Mais, et nombre de fans trouveront que c’est le plus important, Stranger Things avance (enfin !) un peu plus sur le fond de son sujet, à savoir la nature de l’upside down. Même si l’on n’aura pas encore de réponses concrètes pour l’instant (en attendant les deux épisodes finaux dont on espère beaucoup…), il est clairement passionnant de mieux explorer le concept de passages entre notre monde et celui, inversé, des monstres, de revenir sur le passé d’Eleven, pour comprendre ce qui a bien pu se passer dans ce mystérieux laboratoire où elle a été créée. Et surtout, le septième épisode, brillant, nous propose un joli tour de force scénaristique (était-ce dans la tête des Duffer Brothers depuis le début ?) en liant les différents fils de l’histoire. C’est là une vraie et excellente surprise !

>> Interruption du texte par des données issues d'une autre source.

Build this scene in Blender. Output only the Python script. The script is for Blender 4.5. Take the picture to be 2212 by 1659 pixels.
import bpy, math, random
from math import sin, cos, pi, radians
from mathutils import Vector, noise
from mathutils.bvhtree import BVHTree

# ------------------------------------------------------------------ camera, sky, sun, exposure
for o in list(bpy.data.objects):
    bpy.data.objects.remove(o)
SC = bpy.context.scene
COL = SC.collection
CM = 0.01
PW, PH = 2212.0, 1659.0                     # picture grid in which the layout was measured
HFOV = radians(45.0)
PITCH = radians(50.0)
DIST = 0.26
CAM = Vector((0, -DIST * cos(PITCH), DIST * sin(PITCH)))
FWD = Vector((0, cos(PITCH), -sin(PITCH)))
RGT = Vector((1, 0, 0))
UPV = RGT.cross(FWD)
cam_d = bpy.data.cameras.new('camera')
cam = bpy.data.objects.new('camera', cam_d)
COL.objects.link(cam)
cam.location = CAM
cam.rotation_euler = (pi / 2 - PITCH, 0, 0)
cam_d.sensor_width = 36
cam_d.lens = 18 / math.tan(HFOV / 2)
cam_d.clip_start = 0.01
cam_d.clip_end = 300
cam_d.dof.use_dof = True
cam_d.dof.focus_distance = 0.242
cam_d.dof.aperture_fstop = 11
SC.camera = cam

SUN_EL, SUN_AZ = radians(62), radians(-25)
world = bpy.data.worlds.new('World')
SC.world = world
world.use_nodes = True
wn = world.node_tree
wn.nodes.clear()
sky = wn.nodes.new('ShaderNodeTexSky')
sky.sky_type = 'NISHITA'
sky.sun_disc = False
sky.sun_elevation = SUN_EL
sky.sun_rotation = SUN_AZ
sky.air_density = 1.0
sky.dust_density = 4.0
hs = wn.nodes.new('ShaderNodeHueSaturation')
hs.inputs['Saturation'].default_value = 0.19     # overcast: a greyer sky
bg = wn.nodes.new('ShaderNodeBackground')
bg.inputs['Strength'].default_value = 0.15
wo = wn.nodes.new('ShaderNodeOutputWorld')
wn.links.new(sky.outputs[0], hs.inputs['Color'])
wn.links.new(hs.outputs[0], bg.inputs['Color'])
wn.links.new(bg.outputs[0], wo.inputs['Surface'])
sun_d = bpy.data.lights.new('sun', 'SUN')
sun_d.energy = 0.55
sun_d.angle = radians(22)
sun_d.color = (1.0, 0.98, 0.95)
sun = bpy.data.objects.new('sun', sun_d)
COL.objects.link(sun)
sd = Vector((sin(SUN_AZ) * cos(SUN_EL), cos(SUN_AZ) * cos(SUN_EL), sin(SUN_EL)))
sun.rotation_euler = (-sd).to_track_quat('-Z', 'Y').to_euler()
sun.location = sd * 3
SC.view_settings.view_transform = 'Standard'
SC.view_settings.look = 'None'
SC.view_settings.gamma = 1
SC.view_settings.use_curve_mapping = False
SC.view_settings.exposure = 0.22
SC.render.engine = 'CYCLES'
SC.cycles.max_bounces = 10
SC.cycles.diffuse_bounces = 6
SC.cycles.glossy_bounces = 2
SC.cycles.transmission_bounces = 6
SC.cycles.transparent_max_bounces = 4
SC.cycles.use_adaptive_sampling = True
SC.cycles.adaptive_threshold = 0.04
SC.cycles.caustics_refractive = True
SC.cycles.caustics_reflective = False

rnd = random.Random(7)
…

Du point de vue « politique » (car Stranger things a quelque chose de plus « sérieux » désormais, on l’a dit…) il est intéressant de voir la série approfondir le thème – important car de plus en plus d’actualité – du fascisme qui se dissimule derrière la normalité apparente d’une société bien lisse – et la facilité avec laquelle la violence, attisée par la peur, naît dans le creuset de la religion et de la bien-pensance, et ce même au cœur de la riche Californie où Eleven est exilée : rien d’original, certes, mais c’est important de le dire et de le répéter.
Bien sûr, Stranger Things pousse le bouchon bien trop loin avec les aventures de Hopper au goulag (avec un petit côté amusant de Tintin au Pays des Soviets, peut-être ?) dont la crédibilité est proche du zéro absolu : reste que notre sympathie pour le personnage, délicieusement interprété par un David Harbour qui se délecte de pouvoir se transformer en improbable Rambo, et le charisme de l’excellent acteur allemand Tom Wlaschiha dans le rôle d’un improbable gardien / traître / allié de Hopper, font facilement passer la pilule un peu amère du grand n’importe quoi.
Les deux derniers épisodes, qui seront mis en ligne le 1er juillet, seront évidemment décisifs, même si une cinquième saison est d’ores et déjà prévue.